Evolution and innovation in banking have made life easier for citizens. Earlier, there were only cash transactions. Now, there are checks, debit cards, and credit cards. You also have internet and mobile banking. The whole concept of banking has changed. All these transactional tools empower customers to do more.
Credit cards enable you to buy things you need but cannot afford right now. There are equated monthly installment (EMI) schemes. There are also easy payment options. These facilities have reduced the burden of carrying cash. So, you have some protection from theft and fraud. New credit cards are chip-and-pin-enabled. This makes them more secure than cards with magnetic strips.
Here are six things you should know before applying for a credit card.
1. Rejection due to poor credit score
It is easy to apply for and get a credit card. But the financial institution could reject your application in some cases. Suppose you have not repaid past loans or credit on time. Or imagine that you defaulted on credit card payments. These factors could damage your credit score. In such cases, the credit card issuer may reject your application.
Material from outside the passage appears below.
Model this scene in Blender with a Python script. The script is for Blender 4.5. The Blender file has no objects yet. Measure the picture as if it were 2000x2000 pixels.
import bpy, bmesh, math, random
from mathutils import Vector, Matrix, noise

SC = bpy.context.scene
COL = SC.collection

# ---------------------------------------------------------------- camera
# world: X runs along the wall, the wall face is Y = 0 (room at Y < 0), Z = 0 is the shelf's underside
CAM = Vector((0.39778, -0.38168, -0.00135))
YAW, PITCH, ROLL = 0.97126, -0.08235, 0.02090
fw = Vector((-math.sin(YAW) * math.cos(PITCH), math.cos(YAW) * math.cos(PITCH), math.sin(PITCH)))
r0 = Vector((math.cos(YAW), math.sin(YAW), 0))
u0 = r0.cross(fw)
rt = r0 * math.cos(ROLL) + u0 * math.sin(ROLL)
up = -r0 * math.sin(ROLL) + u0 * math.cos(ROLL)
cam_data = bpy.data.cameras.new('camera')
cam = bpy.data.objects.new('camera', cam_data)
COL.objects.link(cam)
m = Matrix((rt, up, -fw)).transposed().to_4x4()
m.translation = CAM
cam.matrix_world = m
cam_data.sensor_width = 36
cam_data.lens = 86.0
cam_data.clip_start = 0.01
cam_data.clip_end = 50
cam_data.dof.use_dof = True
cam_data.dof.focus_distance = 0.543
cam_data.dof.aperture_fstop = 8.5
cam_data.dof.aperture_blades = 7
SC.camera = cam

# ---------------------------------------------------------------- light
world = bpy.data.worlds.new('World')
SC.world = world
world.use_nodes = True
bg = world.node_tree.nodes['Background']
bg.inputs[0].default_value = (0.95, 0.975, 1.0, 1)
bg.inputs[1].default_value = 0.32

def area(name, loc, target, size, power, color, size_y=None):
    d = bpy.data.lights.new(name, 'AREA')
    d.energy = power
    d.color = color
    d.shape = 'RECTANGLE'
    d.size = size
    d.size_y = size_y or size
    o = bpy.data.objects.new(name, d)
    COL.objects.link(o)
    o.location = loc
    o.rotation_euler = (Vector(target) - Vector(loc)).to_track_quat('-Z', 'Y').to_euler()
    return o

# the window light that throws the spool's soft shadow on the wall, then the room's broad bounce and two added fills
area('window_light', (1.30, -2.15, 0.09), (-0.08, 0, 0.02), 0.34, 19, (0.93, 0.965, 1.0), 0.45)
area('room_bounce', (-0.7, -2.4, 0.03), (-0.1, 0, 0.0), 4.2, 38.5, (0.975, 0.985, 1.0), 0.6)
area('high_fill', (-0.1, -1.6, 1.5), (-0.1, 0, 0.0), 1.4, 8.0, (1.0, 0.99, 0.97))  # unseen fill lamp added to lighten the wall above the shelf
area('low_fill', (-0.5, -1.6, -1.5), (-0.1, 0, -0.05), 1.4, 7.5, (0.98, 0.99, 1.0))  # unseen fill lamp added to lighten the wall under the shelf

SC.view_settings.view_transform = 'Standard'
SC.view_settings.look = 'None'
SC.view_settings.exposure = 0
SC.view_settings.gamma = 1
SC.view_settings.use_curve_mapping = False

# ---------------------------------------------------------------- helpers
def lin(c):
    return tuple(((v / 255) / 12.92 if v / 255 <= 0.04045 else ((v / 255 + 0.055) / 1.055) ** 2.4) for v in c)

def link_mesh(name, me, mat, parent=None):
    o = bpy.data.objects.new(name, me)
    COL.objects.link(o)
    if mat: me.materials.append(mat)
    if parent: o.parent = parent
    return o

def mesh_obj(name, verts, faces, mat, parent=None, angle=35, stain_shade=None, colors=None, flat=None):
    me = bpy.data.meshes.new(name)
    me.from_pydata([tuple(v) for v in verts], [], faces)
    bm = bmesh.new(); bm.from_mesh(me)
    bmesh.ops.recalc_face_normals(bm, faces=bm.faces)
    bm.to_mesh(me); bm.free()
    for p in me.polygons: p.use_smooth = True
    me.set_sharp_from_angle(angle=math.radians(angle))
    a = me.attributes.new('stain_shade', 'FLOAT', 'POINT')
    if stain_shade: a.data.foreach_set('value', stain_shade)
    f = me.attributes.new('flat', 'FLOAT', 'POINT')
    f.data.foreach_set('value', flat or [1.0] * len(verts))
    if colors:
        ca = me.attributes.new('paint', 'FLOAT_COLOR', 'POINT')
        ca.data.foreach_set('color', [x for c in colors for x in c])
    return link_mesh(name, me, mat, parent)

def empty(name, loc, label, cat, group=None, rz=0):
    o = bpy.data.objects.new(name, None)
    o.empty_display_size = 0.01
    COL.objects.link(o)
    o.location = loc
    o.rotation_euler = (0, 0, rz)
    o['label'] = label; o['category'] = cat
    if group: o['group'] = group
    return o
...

2. Credit card against fixed deposit (FD)
Are you self-employed with no income tax return (ITR) documents? Maybe you are a housewife. One option is to apply for a credit card against your FD. You can approach a bank and ask about this facility. Remember to check all terms and conditions.
3. Ensure timely credit card payment
Pay your credit card bills on time. Then you can rely on these cards during difficult situations or financial emergencies. Suppose you do not pay on time. Then the interest and penalties can be very high. Make sure you have enough funds in your account to clear your credit card bill every month.
4. Controlled spending is important
Do not cross your credit card limit every month. Banks check your spending habits. They can look at excessive spending as irrational financial behavior. Crossing your credit card limit on a regular basis can affect your credit score. Banks may even cancel your card.
5. Check the applicable interest rate
Different banks levy different interest rates depending on their policies. Check the applicable interest rate on your credit card. Also, find out about penalties and the credit period. Look for other benefits like cash-backs and rewards as well.
6. Determining minimum payments
The industry standards keep fluctuating from time to time. But minimum payments are generally 1% to 3% of the total outstanding. Suppose your outstanding balance is $10,000 and the rate is 2%. Then the minimum payment for the month will be $200.
Credit cards are a virtual power. But with great power comes great responsibility. So, it is important to know what you are getting into before applying for a credit card.